AppLovin confronts a regulatory and legal perfect storm that threatens the foundation of its AI-powered advertising business model. The stock plummeted 16% this week following Bloomberg’s report that the SEC has been probing the company’s data collection practices, specifically investigating whether AppLovin violated platform partners’ service agreements to push more targeted advertising to consumers. SEC enforcement officials assigned to cyber and emerging technologies are handling the matter, responding to a whistleblower complaint and multiple short-seller reports published earlier this year.

The investigation strikes at the core of AppLovin’s spectacular growth trajectory—the company’s AXON software that has driven its 300% stock appreciation over the past year. Short-sellers including Muddy Waters, Fuzzy Panda, and Culper Research have accused AppLovin of “systematically” violating app store terms of service by “impermissibly extracting proprietary IDs from Meta, Snap, TikTok, Reddit, Google, and others” to funnel targeted ads without user consent. This fingerprinting practice, if proven, would represent a fundamental violation of both Apple’s App Store rules and platform partner agreements.
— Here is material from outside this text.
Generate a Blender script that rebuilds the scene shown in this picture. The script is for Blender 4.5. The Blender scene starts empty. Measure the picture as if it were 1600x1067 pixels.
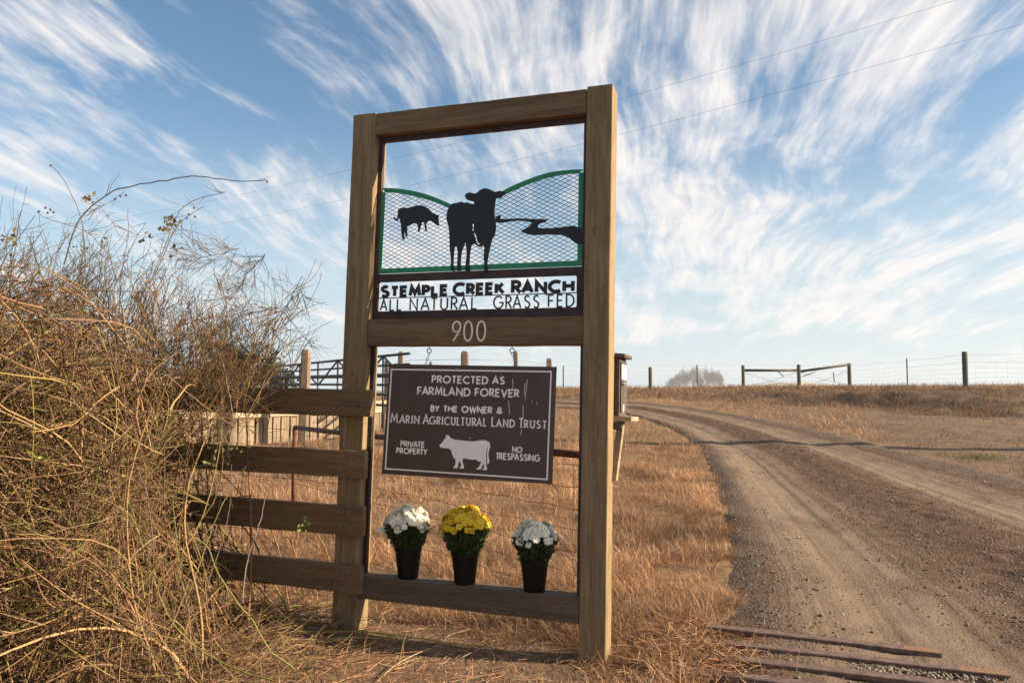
import bpy, bmesh, math, random
import numpy as np
from mathutils import Vector, Matrix, Euler
from mathutils.geometry import tessellate_polygon

# ------------------------------------------------------------------ camera, world, sun
SC = bpy.context.scene
COL = SC.collection
R_ = math.radians
cam_d = bpy.data.cameras.new('camera')
cam = bpy.data.objects.new('camera', cam_d); COL.objects.link(cam)
cam.location = (0, 0, 1.45)
cam.rotation_euler = (R_(90) + math.atan(71.5 / 1200), 0, 0)
cam_d.sensor_width = 36; cam_d.lens = 27.0
cam_d.clip_start = 0.05; cam_d.clip_end = 20000
SC.camera = cam

SUN_EL, SUN_AZ = R_(22), R_(-8)        # azimuth counted from +X towards +Y
sun_dir = Vector((math.cos(SUN_AZ) * math.cos(SUN_EL), math.sin(SUN_AZ) * math.cos(SUN_EL), math.sin(SUN_EL)))
sd = bpy.data.lights.new('sun', 'SUN'); sd.energy = 5.0; sd.angle = R_(0.53); sd.color = (1.0, 0.83, 0.60)
sun = bpy.data.objects.new('sun', sd); COL.objects.link(sun)
sun.rotation_euler = (-sun_dir).to_track_quat('-Z', 'Y').to_euler()
sun.location = (20, 0, 20)
SC.view_settings.view_transform = 'Standard'; SC.view_settings.look = 'None'
SC.view_settings.gamma = 1.0; SC.view_settings.use_curve_mapping = False
SC.view_settings.exposure = 1.32

world = bpy.data.worlds.new('World'); SC.world = world; world.use_nodes = True

def build_world():
    nt = world.node_tree; nt.nodes.clear(); L = nt.links
    def N(t, **k):
        n = nt.nodes.new(t)
        for a, b in k.items(): setattr(n, a, b)
        return n
    def M(op, a, b=None, c=None, clamp=False):
        n = N('ShaderNodeMath', operation=op); n.use_clamp = clamp
        for i, v in enumerate((a, b, c)):
            if v is None: continue
            if isinstance(v, (int, float)): n.inputs[i].default_value = v
            else: L.new(v, n.inputs[i])
        return n.outputs[0]
    def MR(v, a, b, c, d):
        n = N('ShaderNodeMapRange'); n.interpolation_type = 'SMOOTHSTEP'
        L.new(v, n.inputs[0])
        for i, q in enumerate((a, b, c, d)): n.inputs[i + 1].default_value = q
        return n.outputs[0]
    out = N('ShaderNodeOutputWorld'); bg = N('ShaderNodeBackground'); L.new(bg.outputs[0], out.inputs[0])
    sky = N('ShaderNodeTexSky', sky_type='NISHITA'); sky.sun_disc = False
    sky.sun_elevation = SUN_EL; sky.sun_rotation = R_(90) - SUN_AZ
    sky.air_density = 1.0; sky.dust_density = 1.2; sky.ozone_density = 2.0; sky.altitude = 50
    bg.inputs[1].default_value = SKY_STR
    tc = N('ShaderNodeTexCoord'); sep = N('ShaderNodeSeparateXYZ'); L.new(tc.outputs['Generated'], sep.inputs[0])
    x, y, z = sep.outputs
    zc = M('MAXIMUM', z, 0.0)
    den = M('ADD', zc, 0.17)
    px = M('DIVIDE', x, den); py = M('DIVIDE', y, den)
    # rotate so the streaks run along q, the direction they converge to
    a = R_(8)
    p = M('SUBTRACT', M('MULTIPLY', px, math.cos(a)), M('MULTIPLY', py, math.sin(a)))
    q = M('ADD', M('ADD', M('MULTIPLY', px, math.sin(a)), M('MULTIPLY', py, math.cos(a))), 7.3)
    def vec(i, j, k=0.0):
        n = N('ShaderNodeCombineXYZ')
        for s, v in zip(n.inputs, (i, j, k)):
            if isinstance(v, (int, float)): s.default_value = v
            else: L.new(v, s)
        return n.outputs[0]
    def noise(v, sc, det, rough, dist=0.0):
        n = N('ShaderNodeTexNoise'); L.new(v, n.inputs['Vector'])
        n.inputs['Scale'].default_value = sc; n.inputs['Detail'].default_value = det
        n.inputs['Roughness'].default_value = rough; n.inputs['Distortion'].default_value = dist
        return n.outputs[0]
    w1 = M('SUBTRACT', noise(vec(p, q, 3.1), 0.55, 2, 0.5), 0.5)
    w2 = M('SUBTRACT', noise(vec(p, q, 9.7), 1.6, 3, 0.5), 0.5)
    w3 = M('SUBTRACT', noise(vec(p, q, 19.7), 0.5, 2, 0.5), 0.5)
    pw = M('ADD', M('ADD', p, M('MULTIPLY', w1, 0.62)), M('MULTIPLY', w2, 0.07))
    qw = M('ADD', q, M('MULTIPLY', w3, 1.0))
    # tufts: broad bodies of cirrus; fibres: fine combed strands within them
    tuft = noise(vec(M('MULTIPLY', pw, 1.7), M('MULTIPLY', qw, 0.70), 0.0), 1.15, 4, 0.55, 0.3)
    fib = noise(vec(M('MULTIPLY', pw, 11.0), M('MULTIPLY', qw, 1.7), 5.0), 1.0, 7, 0.60, 0.0)
    fib2 = noise(vec(M('MULTIPLY', pw, 30.0), M('MULTIPLY', qw, 4.0), 8.0), 1.0, 5, 0.6, 0.0)
    cover = MR(M('DIVIDE', x, M('ADD', M('ABSOLUTE', y), 0.35)), -0.6, 0.6, -0.022, 0.052)
    low = MR(z, 0.0, 0.10, -0.16, 0.0)
    soft = noise(vec(M('MULTIPLY', pw, 5.6), M('MULTIPLY', qw, 2.3), 2.0), 1.0, 7, 0.62, 0.25)
    body = M('ADD', M('ADD', M('MULTIPLY', tuft, 0.40), M('MULTIPLY', fib, 0.27)), M('ADD', M('MULTIPLY', fib2, 0.08), M('MULTIPLY', soft, 0.34)))
    body = M('ADD', M('ADD', body, cover), low)
    dens = MR(body, 0.494, 0.662, 0.0, 1.0)
    dens = M('MULTIPLY', dens, 0.95)
    fine = MR(fib2, 0.3, 0.75, 0.75, 1.05)
    dens = M('MULTIPLY', dens, fine, clamp=True)
    # milky band low over the horizon
    cc = N('ShaderNodeRGB'); cc.outputs[0].default_value = CLOUD
    hz = N('ShaderNodeRGB'); hz.outputs[0].default_value = HORIZ
    g = N('ShaderNodeHueSaturation'); L.new(sky.outputs[0], g.inputs['Color'])
    g.inputs['Saturation'].default_value = 1.0; g.inputs['Value'].default_value = SKY_VAL
    tn = N('ShaderNodeVectorMath', operation='MULTIPLY'); L.new(g.outputs[0], tn.inputs[0]); tn.inputs[1].default_value = (0.86, 1.02, 1.05)
    m0 = N('ShaderNodeMix', data_type='RGBA'); L.new(tn.outputs[0], m0.inputs[6]); L.new(hz.outputs[0], m0.inputs[7])
    L.new(MR(z, 0.0, 0.36, 0.85, 0.0), m0.inputs[0])
    m1 = N('ShaderNodeMix', data_type='RGBA'); L.new(m0.outputs[2], m1.inputs[6]); L.new(cc.outputs[0], m1.inputs[7])
    L.new(dens, m1.inputs[0])
    L.new(m1.outputs[2], bg.inputs[0])
SKY_STR = 0.0625
SKY_VAL = 0.98
CLOUD = (6.5, 6.2, 6.0, 1)
HORIZ = (4.6, 5.3, 5.8, 1)
build_world()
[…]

At $569.75 with a $193 billion market capitalization, AppLovin trades at a price-to-sales ratio of 37—more than ten times the S&P 500 average of 3.4—on the assumption its data collection advantages are both legal and sustainable. While the company generated impressive 77% revenue growth to $1.26 billion last quarter, this performance may be built on practices now under federal scrutiny. The combination of SEC investigation, potential class action lawsuits (estimated at $750 million in potential fines), and the inherent difficulty of defending against allegations from multiple credible short-sellers creates existential business model risk. Even if AppLovin ultimately prevails, the regulatory overhang and potential restrictions on its data collection methods could severely impair the targeting precision that drove its recent success, making current premium valuations unjustifiable.